A virtual art museum

In the last week before exams, everyone goes crazy. It's mid-June--or, if we are unlucky like we have been for the past two years, it's practically late June--and we're all ready to be DONE. I'm a little crazy, for sure, and I think my students are just counting down to the end. In the past, I've tried to cram the curriculum that I didn't get to into the last few days, or I've done "global review" in preparation for the final exam. This just adds to the craziness and the desperate countdown. So this year, I made a promise to myself (and to my students) that we wouldn't succumb to the madness; instead of forgetting about the good pedagogy and just sucking it up until it was all over, we'd actually do something memorable and worthwhile.

The last unit in the Spanish 4 curriculum is about the art of Spain. It's one of my favorite topics. Unfortunately, because even after eight years of teaching I still struggle with pacing, this unit gets the short shrift. (This is something to improve for the upcoming school year.) I'm fairly satisfied with the way my students and I handled it this year, though. We focused on just a few of the Spanish painting masters--Velázquez, El Greco, Goya, Sorolla, Picasso, Miró, Dalí--and created a virtual art museum.

After we studied several masterpieces in depth (Las meninas and La familia de Carlos IV) as a class, students chose a painter and a painting to investigate on their own. I gave them a brief questionnaire to help them decide which painter or style of painting would be a good match for them. (I find that integrating student choice like this is the easiest and most student-friendly way to differentiate.) Then we spent time in the computer lab finding a painting and researching basic information about it and the painter. Students also printed out high-quality color images on the color printers in the lab so that they could view the painting without a computer or internet connection (like in class, at home or on the bus). In later classes, they answered some analysis questions in Spanish about the painting: Who or what is the most important part of the painting? How do you know? How does the painter use color and light? What do you think the painter is trying to communicate? How does it make you feel? Are there symbols? What might they represent? How does your painting compare to your classmates'? Does the painting remind you of anything else (a movie, a book, a poem, a TV show, a dream, etc)? All of this was done in Spanish. Then students wrote at least two drafts of a brief informative essay (about 3 paragraphs) about the painting, the painter and their reactions to the painting. Then, they created a Voicethread: they recorded themselves reading their essay out loud, with accompanying images (the painting, perhaps a picture of the painter, etc). I had used Voicethread to introduce other topics in previous units, so the students were familiar with what theirs could look like.

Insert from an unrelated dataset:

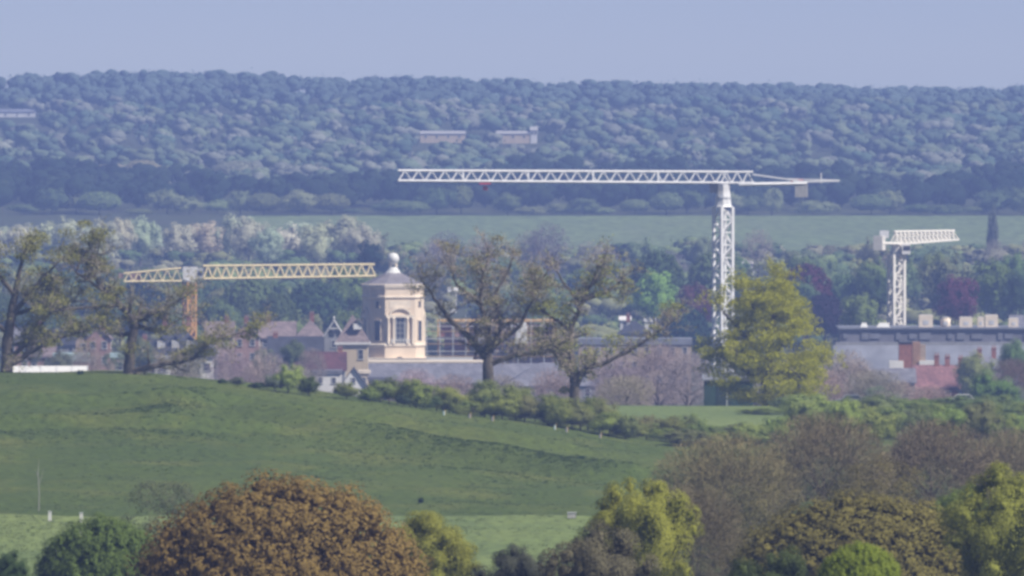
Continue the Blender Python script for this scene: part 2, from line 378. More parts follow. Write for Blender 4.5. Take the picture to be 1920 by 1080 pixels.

In the traditional classes, the students embedded the Voicethreads into their class Edmodo news feed. Then they had another day in the lab to view and comment on each others' projects. In this way they acted as museum guides for their classmates. Click here to see some examples of what they did. I also gave them a "scavenger hunt" to complete, which also helped them stay (somewhat) focused: Which painting would be most appropriate on a greeting card? Which looks like the oldest painting? Which painting has the most interesting image? Which one would you hang on your wall? etc.

For the students with iPads, the process was the same, except we didn't need the lab or Edmodo to create a virtual museum. Once the students had completed the Voicethreads, they created QR codes that could be printed out along with an image of their painting. (You can make QR codes here or at just about any site that comes up when you Google "QR code generator.") They posted their codes around the room, grouping them thematically, and then used the Scan app on their iPads to "read" the code and view their classmates' projects. They could comment on the Voicethreads directly via the Voicethread app. It wasn't the smoothest class period, due to end-of-year time constraints and also because it was the first time most of my students had used QR codes. But it was memorable and it got them moving around and actually DOING something interesting and purposeful in the last week of school.

For next year, I would do this project again, but I would make sure we have more time. I'd also like to expand the topic a bit--architecture, sculpture. It could also be a great way to build in a meaningful reflection on the year-long curriculum. Students could answer the question, What do you think is the most important aspect of Spanish culture? That would allow for more personalization as well as prepare them for final exams (sneaky!).

Apologies for the delay in posting this. I really should have posted it in June, but I could not summon the "want-to." So as I reflect on last year to prepare for this year, it gets posted in August.